Iteration 2: Interactive, Neutral Design

1. Remove judgment, enable exploration
Instead of showing eligibility upfront with color, let users explore scenarios neutrally.

2. Flip the interaction model
Instead of asking users to answer questions, let them explore scenarios neutrally to find theirs.


Key Design Changes:

  • Made diagrams interactive
    Clickable zones reveal details on demand

  • Removed color bias
    Neutral presentation until user commits to their scenario

  • Honest self-assessment
    Users find their actual situation, not the "right answer"


How It Works


User sees neutral diagram with numbered zones

Clicks zone that matches their situation

Modal opens with clear explanation

User confirms "This is my situation"

Next steps provided based on outcomey

Iteration 2: User Testing

Tested the interactive prototype with a second group of 3 participants.

Results:

100% task completion rate
Users successfully identified their scenario
No confusion about eligibility
Positive feedback: "Oh, I can click these! That's helpful."

Conclusion: Users explored scenarios honestly instead of trying to game the system.

Design + Development

We designed and built this solution end-to-end.

This allowed rapid iteration. I was able to test interactions in the browser same-day, make changes based on feedback immediately, and ensure implementation matched design intent.
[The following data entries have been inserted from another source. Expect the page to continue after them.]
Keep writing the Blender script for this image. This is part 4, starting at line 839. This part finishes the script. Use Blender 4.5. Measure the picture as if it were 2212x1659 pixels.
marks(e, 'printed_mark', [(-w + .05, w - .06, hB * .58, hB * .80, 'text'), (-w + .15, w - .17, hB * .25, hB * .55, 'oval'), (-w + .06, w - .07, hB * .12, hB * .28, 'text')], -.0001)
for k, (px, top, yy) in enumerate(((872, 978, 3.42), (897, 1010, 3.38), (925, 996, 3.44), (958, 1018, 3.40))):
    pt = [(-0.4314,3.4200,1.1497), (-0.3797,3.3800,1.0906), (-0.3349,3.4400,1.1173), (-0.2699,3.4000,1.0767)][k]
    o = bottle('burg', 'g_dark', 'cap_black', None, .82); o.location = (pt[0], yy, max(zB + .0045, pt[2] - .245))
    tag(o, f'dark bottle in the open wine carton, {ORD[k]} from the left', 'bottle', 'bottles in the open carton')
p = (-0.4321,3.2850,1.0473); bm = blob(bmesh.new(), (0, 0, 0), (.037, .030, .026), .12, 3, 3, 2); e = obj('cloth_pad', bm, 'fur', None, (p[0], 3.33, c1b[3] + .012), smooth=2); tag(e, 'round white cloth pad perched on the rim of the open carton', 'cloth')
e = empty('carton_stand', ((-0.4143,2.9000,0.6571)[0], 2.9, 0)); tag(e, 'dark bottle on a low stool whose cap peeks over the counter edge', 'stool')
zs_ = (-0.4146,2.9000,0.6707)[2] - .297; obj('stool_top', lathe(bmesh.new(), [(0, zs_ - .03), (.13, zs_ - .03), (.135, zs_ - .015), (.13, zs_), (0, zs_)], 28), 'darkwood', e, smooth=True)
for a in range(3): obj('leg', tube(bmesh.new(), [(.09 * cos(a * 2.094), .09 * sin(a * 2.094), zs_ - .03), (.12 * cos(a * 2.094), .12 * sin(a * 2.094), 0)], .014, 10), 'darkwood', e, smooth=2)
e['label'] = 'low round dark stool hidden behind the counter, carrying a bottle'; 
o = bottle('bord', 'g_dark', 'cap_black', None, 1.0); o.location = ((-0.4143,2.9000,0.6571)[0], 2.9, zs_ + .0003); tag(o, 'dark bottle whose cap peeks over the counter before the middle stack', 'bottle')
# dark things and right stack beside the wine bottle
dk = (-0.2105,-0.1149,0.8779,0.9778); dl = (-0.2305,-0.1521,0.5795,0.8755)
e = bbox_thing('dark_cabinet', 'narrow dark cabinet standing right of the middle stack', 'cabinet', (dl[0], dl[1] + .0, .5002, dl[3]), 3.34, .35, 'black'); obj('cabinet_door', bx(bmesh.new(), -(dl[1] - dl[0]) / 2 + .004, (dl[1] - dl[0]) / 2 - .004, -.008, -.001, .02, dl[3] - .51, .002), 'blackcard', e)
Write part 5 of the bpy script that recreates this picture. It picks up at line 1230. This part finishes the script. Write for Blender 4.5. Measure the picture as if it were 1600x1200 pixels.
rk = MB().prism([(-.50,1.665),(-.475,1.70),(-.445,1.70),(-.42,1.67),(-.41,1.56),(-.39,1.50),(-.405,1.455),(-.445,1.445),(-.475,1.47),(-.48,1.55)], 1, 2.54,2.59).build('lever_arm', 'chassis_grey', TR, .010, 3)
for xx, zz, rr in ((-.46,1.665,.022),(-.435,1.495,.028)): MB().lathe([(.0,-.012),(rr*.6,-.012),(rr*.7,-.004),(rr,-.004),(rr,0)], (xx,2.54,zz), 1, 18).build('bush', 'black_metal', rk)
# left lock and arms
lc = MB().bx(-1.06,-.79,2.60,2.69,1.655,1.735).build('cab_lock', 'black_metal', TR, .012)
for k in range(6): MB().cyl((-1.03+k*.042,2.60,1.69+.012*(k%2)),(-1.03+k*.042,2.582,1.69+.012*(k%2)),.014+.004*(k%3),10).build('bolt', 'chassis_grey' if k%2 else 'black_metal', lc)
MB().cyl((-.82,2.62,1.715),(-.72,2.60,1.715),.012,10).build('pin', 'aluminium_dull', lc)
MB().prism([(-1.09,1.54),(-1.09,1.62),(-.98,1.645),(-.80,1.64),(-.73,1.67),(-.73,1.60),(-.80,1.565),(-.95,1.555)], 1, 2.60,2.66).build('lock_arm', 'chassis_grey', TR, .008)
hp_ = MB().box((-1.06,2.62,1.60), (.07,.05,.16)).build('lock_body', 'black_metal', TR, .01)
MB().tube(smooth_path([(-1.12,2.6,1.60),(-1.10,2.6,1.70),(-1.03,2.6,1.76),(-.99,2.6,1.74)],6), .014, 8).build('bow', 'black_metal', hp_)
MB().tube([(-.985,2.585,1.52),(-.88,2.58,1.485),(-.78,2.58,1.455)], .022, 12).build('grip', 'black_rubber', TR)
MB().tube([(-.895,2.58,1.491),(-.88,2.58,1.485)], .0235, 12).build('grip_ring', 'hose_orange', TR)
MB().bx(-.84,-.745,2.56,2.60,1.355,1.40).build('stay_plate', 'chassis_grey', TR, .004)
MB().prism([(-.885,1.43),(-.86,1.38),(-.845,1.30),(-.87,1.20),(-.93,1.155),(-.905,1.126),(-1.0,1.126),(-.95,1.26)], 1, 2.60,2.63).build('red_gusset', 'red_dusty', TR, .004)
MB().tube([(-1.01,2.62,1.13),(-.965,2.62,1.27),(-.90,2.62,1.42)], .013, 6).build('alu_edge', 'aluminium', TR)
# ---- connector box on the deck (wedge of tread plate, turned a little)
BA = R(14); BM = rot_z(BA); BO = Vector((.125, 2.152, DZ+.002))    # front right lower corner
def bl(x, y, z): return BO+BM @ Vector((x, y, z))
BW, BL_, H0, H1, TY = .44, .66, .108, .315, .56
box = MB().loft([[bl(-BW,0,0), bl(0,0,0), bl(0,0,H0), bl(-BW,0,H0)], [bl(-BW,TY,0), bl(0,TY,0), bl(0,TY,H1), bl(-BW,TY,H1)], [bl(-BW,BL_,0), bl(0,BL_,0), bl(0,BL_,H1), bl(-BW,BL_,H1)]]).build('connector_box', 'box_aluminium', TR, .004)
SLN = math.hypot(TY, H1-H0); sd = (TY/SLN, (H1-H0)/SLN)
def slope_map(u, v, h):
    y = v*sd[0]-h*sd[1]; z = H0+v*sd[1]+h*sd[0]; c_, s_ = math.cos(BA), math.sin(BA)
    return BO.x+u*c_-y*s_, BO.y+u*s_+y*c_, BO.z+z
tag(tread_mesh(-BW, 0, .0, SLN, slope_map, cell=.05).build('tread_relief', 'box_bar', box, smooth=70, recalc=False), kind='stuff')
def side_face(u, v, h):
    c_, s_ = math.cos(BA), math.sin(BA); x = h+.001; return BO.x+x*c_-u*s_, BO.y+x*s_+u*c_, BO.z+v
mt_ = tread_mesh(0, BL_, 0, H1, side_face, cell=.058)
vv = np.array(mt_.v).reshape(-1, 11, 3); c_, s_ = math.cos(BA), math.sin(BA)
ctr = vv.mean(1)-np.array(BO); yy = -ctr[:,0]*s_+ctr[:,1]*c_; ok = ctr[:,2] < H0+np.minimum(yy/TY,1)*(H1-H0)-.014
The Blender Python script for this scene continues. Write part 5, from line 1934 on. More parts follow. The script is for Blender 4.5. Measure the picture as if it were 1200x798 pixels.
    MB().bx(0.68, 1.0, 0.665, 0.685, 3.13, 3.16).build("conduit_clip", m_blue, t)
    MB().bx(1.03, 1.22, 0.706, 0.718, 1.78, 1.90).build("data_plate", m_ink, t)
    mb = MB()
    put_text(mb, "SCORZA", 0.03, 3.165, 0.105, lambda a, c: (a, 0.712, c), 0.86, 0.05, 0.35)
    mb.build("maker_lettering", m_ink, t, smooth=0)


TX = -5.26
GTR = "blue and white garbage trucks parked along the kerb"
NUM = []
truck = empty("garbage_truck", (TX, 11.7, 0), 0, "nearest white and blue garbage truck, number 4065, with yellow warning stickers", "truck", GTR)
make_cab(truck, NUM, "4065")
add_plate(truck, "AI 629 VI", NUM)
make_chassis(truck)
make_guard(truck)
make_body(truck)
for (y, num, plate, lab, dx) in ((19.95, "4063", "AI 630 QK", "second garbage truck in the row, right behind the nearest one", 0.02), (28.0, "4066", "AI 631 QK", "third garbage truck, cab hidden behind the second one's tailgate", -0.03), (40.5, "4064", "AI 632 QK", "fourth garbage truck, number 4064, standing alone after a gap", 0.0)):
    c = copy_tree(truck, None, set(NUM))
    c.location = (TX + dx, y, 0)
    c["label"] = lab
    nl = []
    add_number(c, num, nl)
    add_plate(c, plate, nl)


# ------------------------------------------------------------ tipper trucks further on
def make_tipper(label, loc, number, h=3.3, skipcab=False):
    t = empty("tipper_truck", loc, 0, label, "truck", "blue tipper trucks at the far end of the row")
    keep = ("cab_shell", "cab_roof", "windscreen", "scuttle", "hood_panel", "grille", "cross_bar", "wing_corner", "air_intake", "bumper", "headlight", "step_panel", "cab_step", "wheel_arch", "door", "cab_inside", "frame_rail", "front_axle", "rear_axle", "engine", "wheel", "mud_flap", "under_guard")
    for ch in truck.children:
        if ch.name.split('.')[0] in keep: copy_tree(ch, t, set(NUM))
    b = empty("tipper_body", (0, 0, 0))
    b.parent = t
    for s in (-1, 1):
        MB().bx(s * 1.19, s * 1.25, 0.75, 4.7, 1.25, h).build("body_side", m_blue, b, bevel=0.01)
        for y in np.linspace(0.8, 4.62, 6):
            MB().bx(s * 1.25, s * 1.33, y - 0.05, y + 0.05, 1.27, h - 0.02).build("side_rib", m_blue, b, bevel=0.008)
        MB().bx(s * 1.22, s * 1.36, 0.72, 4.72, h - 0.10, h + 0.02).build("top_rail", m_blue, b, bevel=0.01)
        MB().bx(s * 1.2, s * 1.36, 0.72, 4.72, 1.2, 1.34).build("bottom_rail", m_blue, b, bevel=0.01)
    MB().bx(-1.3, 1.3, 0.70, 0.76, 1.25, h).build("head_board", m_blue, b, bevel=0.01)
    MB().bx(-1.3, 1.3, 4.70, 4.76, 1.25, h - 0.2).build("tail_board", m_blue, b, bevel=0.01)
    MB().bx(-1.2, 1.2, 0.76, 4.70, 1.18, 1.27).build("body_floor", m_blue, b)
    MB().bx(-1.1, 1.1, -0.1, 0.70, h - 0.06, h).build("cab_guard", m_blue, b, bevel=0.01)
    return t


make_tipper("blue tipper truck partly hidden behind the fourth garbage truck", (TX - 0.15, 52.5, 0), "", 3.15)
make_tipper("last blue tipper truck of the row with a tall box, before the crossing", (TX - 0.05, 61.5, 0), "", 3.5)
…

Built with: JavaScript, HTML5, CSS3.

Accessibility: WCAG 2.1 AA (keyboard nav, ARIA labels, screen reader support)

The Impact

Microsoft Clarity data comparing November (before) vs. December (after redesign):

37%
faster completion. Average time on page: 3.0 min → 1.9 min
40%
reduction in rage clicks. Rage click rate: 0.65% → 0.39% of sessions
66%
fewer immediate exits. Quick back rate: 36% → 12% of sessions
42%
reduction in dead clicks. Dead click rate: 29% → 17% of sessions

Ongoing measurement: Continuing to track long-term operational impact on invalid request volumes and resource efficiency.